The 505 in Hell’s Kitchen had ILSA claims on contracts for 55 of the building’s 108 units at its peak. Six of those cases have since been dropped, and some of those buyers have closed on their units.
Parkview Developers amended the condo’s offering plan in April, more than a year after most of the contracts were signed, saying two units had been combined and another eight were being reserved for the sponsor, leaving only 99 units in the initial offering plan being sold before they were finished.

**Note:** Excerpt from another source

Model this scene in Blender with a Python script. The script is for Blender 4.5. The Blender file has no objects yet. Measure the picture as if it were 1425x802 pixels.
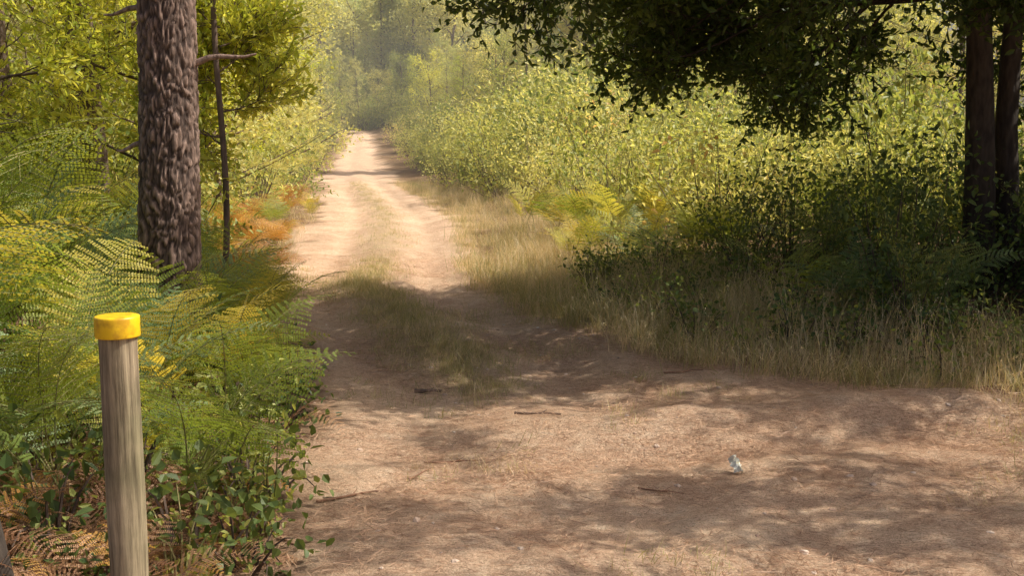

The developer’s attorney, Evan Schieber, said this exempts Parkview from ILSA disputes. However, attorney Lawrence Weiner — who is representing buyers at One Hunters Point, the 505, 5th on the Park and several other buildings — pointed to a recent Florida court ruling against developer 200 East Partners, which used a defense similar to the 505.
The court ruled in the buyers’ favor, saying the exemptions had to be in effect and disclosed “at the time the purchaser executed their purchase and sales agreement.”
Many developers consider a more recent case, Stein v. Paradigm Mirasol, as a ray of hope because the court ruled in favor of the developer. That opinion opened by noting that buyers are more motivated by the real estate bust than by the fraud the law is intended to protect against.
However, the case deals with an exemption few New York developers are claiming, called the “two-year completion exemption,” whereby a developer excludes himself from ILSA by promising to complete the unit within two years of the contract signing.
If New York courts rule in the buyers’ favor, Lederman said he will argue that developers shouldn’t be forced to fully refund the deposit.
“New York has what we believe is the strictest regulation of condo sales,” he said. “So there’s no basis for plaintiffs claiming fraud because of a failure to provide a HUD disclosure statement, because it has less information than what we’ve actually provided.”
Weiner disagreed. “There is liability for a violation of any section of ILSA regardless of intent. … If developers want the law changed, they should be seeking amendments to ILSA from the state legislature, not the courts.”